Algo Crossing Gains Sophistication

Crossing engines devoted to algorithmic flow are becoming more popular. Merrill Lynch and Morgan Stanley, the only two firms to deploy these niche dark pools intraday, report greater usage and growing volumes. The newfound popularity of the systems comes as more flow is executed via trading algorithms and customers seek to avoid the costs of going to the public market.

“The majority of our customers are now accessing AXP,” said Jarrod Yuster, global head of electronic trading at Merrill Lynch. Merrill’s AXP, or Algorithmic Crossing Product, was the giant broker’s first ATS, launched in January 2006 within the firm’s algorithmic trading platform.

AXP crosses algorithmic orders from Merrill’s extensive customer base as well as the firm’s internal trading desks. Customers got access to the crossing system last October.

Crossing systems geared specifically to algos enable orders to be crossed for overlapping time periods, as opposed to dark pools that match discrete orders at a price within the national best bid or offer.

Morgan Stanley’s ATS1 for algo orders was launched back in 1999. It crosses overlapping portions of algorithmic orders with the same or different benchmarks over small periods of time. The execution price is the volume-weighted average price for that brief period.

According to Andrew Silverman, head of Morgan Stanley’s U.S. electronic trading distribution, the firm expects to institute changes to ATS1’s matching engine this fall that will increase the system’s match rate. Toward the end of the year, the broker also plans to allow customers to rest orders in ATS1 to match up against algorithmic orders in the system.

Merrill’s AXP crosses pieces of algo orders at execution prices that are not necessarily the VWAP for that interval. For example, if one customer has a 100,000-share sell order in IBM at the VWAP and another is buying 200,000 shares of IBM at an arrival price benchmark, AXP’s matching engine will determine whether and when to cross small pieces of those orders and at what price that satisfies both customers.

The AXP engine has two chief benefits, according to Yuster. The first is that crossing orders at the “submission level” (as orders are released into the marketplace), rather than the larger “parent level,” enables clients to cancel orders during the day. The other is that crossing orders with different benchmarks over very small periods of time, such as two or three minutes, increases the platform’s fill rate.

The engine takes into account the limit prices and constraints on the two orders, the stock’s trading level, volatility and other factors in determining the execution price and crossing frequency, Yuster said.

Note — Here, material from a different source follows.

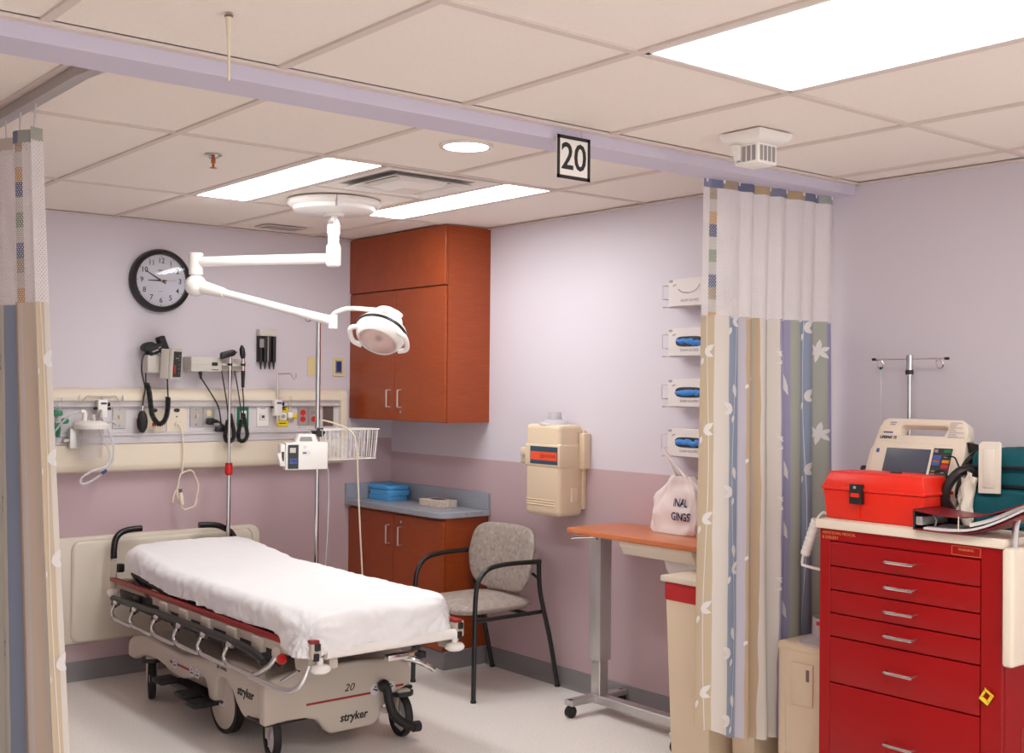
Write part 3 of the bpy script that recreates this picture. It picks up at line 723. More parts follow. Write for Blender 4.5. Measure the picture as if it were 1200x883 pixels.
part('suction_tube', MB().tube(cr([(-2.03, -.155, 1.435), (-2.07, -.15, 1.425), (-2.115, -.13, 1.38), (-2.15, -.11, 1.33), (-2.2, -.1, 1.31)], 6), .0055, 8), 'tube', su)
part('patient_tube', MB().tube(cr([(-1.925, -.165, 1.43), (-1.92, -.17, 1.40), (-1.895, -.19, 1.33), (-1.868, -.19, 1.25), (-1.872, -.19, 1.18), (-1.90, -.19, 1.13), (-1.98, -.19, 1.075), (-2.03, -.19, 1.06), (-2.035, -.19, 1.09), (-1.98, -.19, 1.125), (-1.90, -.185, 1.15), (-1.885, -.18, 1.22), (-1.93, -.17, 1.32), (-1.94, -.165, 1.38)], 7), .0065, 8), 'tube', su)
part('connector', MB().cyl((-1.93, -.19, 1.108), (-1.905, -.19, 1.126), .0085), 'led', su)
part('elbow', MB().tube(cr([(-1.94, -.165, 1.37), (-1.935, -.165, 1.42), (-1.925, -.165, 1.44)], 5), .008, 8), 'bezel', su)
part('side_clip', MB().tube(cr([(-1.90, -.16, 1.37), (-1.87, -.165, 1.38), (-1.845, -.165, 1.365)], 4), .007, 8), 'clearneck', su)

def iv_hook(label, x, ztop, arm):
    t = thing('hook_bracket', label, 'hook', (x, -.1, 1.40))
    part('clamp', MB().box(x-.028, x+.022, -.125, -.084, 1.40, 1.495, .004), 'white', t)
    part('print', MB().box(x-.014, x+.016, -.1258, -.1245, 1.47, 1.48), 'led', t)
    part('knob', MB().cyl((x+.022, -.105, 1.47), (x+.04, -.105, 1.47), .010).cyl((x-.028, -.105, 1.45), (x-.045, -.105, 1.45), .007).cyl((x+.022, -.105, 1.447), (x+.045, -.105, 1.447), .007), 'black', t)
    part('post', MB().tube([(x, -.105, 1.36), (x, -.105, ztop)], .006, 8), 'steel', t)
    a = MB()
    for s, L in arm:
        e = x+s*L
        a.tube(cr([(x, -.105, ztop), (x+s*L*.5, -.105, ztop), (e-s*.02, -.105, ztop+.002), (e, -.105, ztop-.022), (e+s*.012, -.105, ztop-.028), (e+s*.022, -.105, ztop-.016), (e+s*.02, -.105, ztop+.006)], 5), .0035, 6)
    part('hooks', a, 'steel', t)
iv_hook('double hook clamped to the headwall above the suction canister', -1.90, 1.512, ((-1, .10), (1, .09)))
iv_hook('single tall hook clamped to the headwall near the yellow plate', -.868, 1.645, ((1, .10),))

# cord with call handset
cc = thing('call_cord', 'coiled cream call cord hanging from the headwall above the bed', 'cord', (-1.45, -.1, 1.0))
lp = []
for k in range(46):
    a = PI*.62+k*2*PI/22; r = 1+.05*math.sin(k*1.7)
    lp.append((-1.425+.062*r*math.cos(a), -.115-.0025*(k % 7), .995+.108*r*math.sin(a)))
part('cord', MB().tube(cr([(-1.471, -.085, 1.36), (-1.455, -.1, 1.33), (-1.445, -.105, 1.22), (-1.45, -.11, 1.12), (-1.458, -.112, 1.098)], 5)+[V(q) for q in lp], .0042, 6), 'cord', cc)
part('handset', MB().lathe([(.004, 0), (.011, .008), (.012, .05), (.007, .085), (.004, .10)], (-1.462, -.135, .91), (-.12, 0, 1), 12), 'cream', cc)
part('button', MB().cyl((-1.471, -.135, .985), (-1.474, -.135, 1.005), .009), 'brown', cc)
part('tie', MB().tube(cr([(-1.49, -.12, 1.0), (-1.51, -.13, .965), (-1.515, -.13, .93)], 4), .004, 6), 'cord', cc)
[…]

Instinet’s VWAP cross is the industry’s third algo crossing engine. The dark pool is a pair of pre-open crosses that execute full-day matching orders at the day’s VWAP. If one customer, for example, wants to buy 250,000 shares of IBM and another wants to sell 150,000 shares of IBM, the engine would cross 150,000 shares at the full-day VWAP. Instinet says it executes 18 million shares per day in its cross. Morgan Stanley and Merrill Lynch declined to disclose their volumes.